In August, I visited a center in Johannesburg that assists Zimbabwean refugees, including countless victims of torture. The handful of new arrivals I met included a teacher (a microfinance specialist) and others with professional skills and excellent English.

Sad to say, these people face harassment even in the nation where they have settled. A journalist whom I was supposed to meet had been picked up the previous evening in a police raid on a church-sponsored shelter for refugees. Several Zimbabweans were beaten as they slept, right after the police broke down the door. Others lost cellular telephones and cash. That refugees remain in South Africa, where this sort of treatment is routine, is testament to the suffering they would endure at home.

Why do Mugabe’s despotism and its victims receive so little attention? One reason for limited sympathy in South Africa, where unemployment is very high, is xenophobia. Another reason is misplaced loyalty. During the 1980s, the Zimbabwean dictator provided sanctuary to the exiled leadership of the African National Congress, which has governed South Africa since 1994. Many South Africans view him as a liberator and elder statesman, and refuse to believe that he would deliberately persecute his own people and destroy the national economy in order to retain power.

Mugabe also benefits because his crimes are constantly overshadowed by events in other places. In July and August, for example, the world focused on the war between Israel and Hezbollah. Astonishingly, the South African Parliament — which has never censured Mugabe — got into the act, spending several days debating a resolution to condemn Israel.
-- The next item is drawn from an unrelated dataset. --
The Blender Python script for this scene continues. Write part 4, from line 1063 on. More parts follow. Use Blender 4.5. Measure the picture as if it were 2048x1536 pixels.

Furthermore, the Zimbabwean strongman has an important patron: China, which defends tyranny anywhere and everywhere and where state-sponsored land invasions are a routine event. North Korea, the paw of Asia’s giant panda, trained Zimbabwe’s notorious Fifth Brigade, which was created soon after Mugabe became president to deal with dissidents. For this and other favors, China has been rewarded with large mining concessions.

Hounded at home and abroad and largely ignored by the rest of the world, Zimbabweans nevertheless have not lost hope. A few lawyers, judges, journalists, and politicians still try to assert their rights inside the country. Likewise, the refugees do what they can to maintain a positive outlook. My visit concluded with a pastor who works in the Johannesburg refugee center. He smiled, paraphrasing the traditional closing of the Passover meal: “Next year in Harare!” Amen to that!

Mr. Southgate is a faculty member of the Department of Agricultural, Environmental, and Development Economics at Ohio State University.